Sweet: National Parks. I can add some more to the list of parks I've been to. Lana and I visited Painted Forest National Park. Tomorrow we will see Saguaro National Park near Tucson, and Thursday we are toying around with the idea of seeing the South Rim of Grand Canyon National Park, but we will be going to the North Rim during our honeymoon, so we might not go to the South Rim. We will be disc golfing at Snowbowl in Flagstaff, though. An alpine disc golf course built around ski lifts in the mountains near Flagstaff. I'm very excited.

2 Comments:

At 8:18 AM, Blogger vbb07 said...

The south rim is as sweet as Cinni-bun ice cream.
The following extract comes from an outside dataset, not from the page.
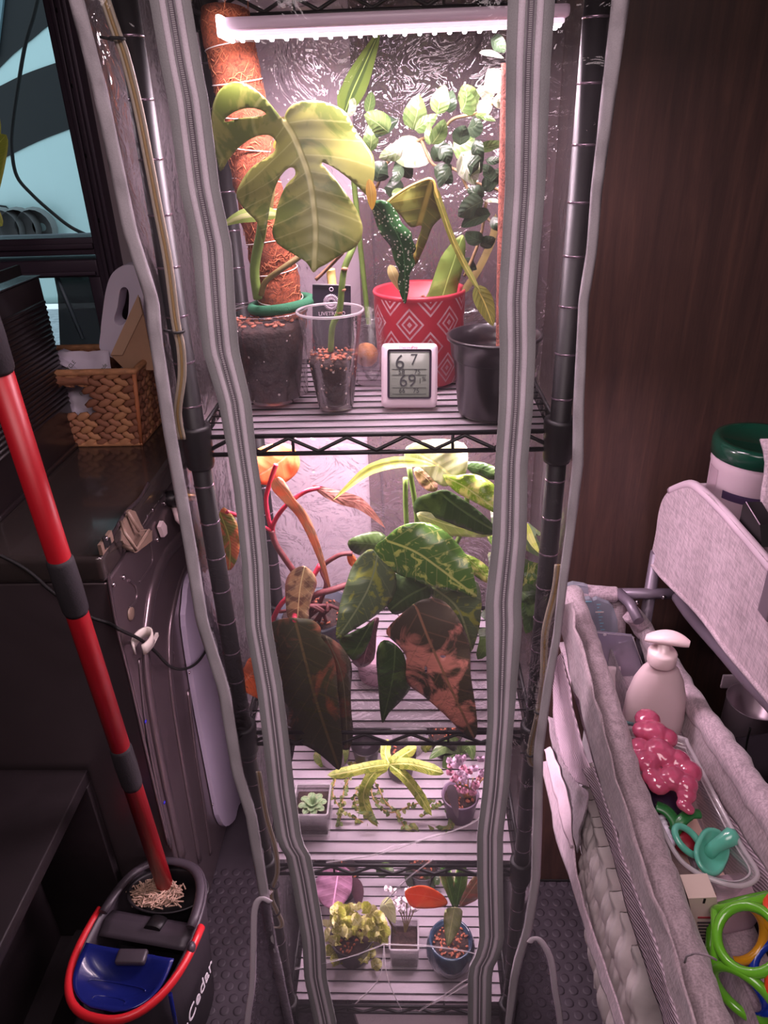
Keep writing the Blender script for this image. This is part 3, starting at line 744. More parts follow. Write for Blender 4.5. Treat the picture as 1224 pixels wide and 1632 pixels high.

Much much sweeter than the weirdo deadland known as the Petrified Forest. If you have a chance, you should really check it out.

My partner Megan and I are making a trip up to the Pacific Northwest during the July 4th week. We're visiting Cascades NP and Redwood NP. If we have time, I would like to see Crater Lake and Mount Ranier NPs as well, but those are lesser priorities.

Ever been to any of those?

 
At 5:05 PM, Blogger Kevin Seiler said...

Brendan,

Lana and I tourned 9 parks in the summer of '04. What a sweet summer that was.

I've now been to about 15 national parks and Redwood NP is far and away my favorite. It may have been because Lana and I were mostly alone on the trails, so you had solitude, lovely 60 degree weather, even in summer, awe-inspiring trees of unimaginable height and volume, and a fairy tale like mist and green color that pervades everything. We drove into Jedidiah something State Redwood Park on the first night. Spent the night nearby, then toured down the coast to all the national park installations, finishing near the Eleanor Roosevelt area, close to the Tall Trees Grove, where the tallest Redwoods (and any trees in the world) are found. We didn't get to go to the grove, but it was amazing none-the-less.

Also saw Crater Lake. It was very scenic and I'm glad we went and it is worth going, but all there is to do is drive around the lake and see it from different viewpoints. I guess we did climb a mountain trail through snow (not falling, but on the ground) and had to kick out footholds it was so steep. That was what made Crater Lake fun for us, but it certainly wouldn't have been as fun if we didn't have that fun challenge of climbing the trail we did.

Never went to Cascades or Rainer. Someday.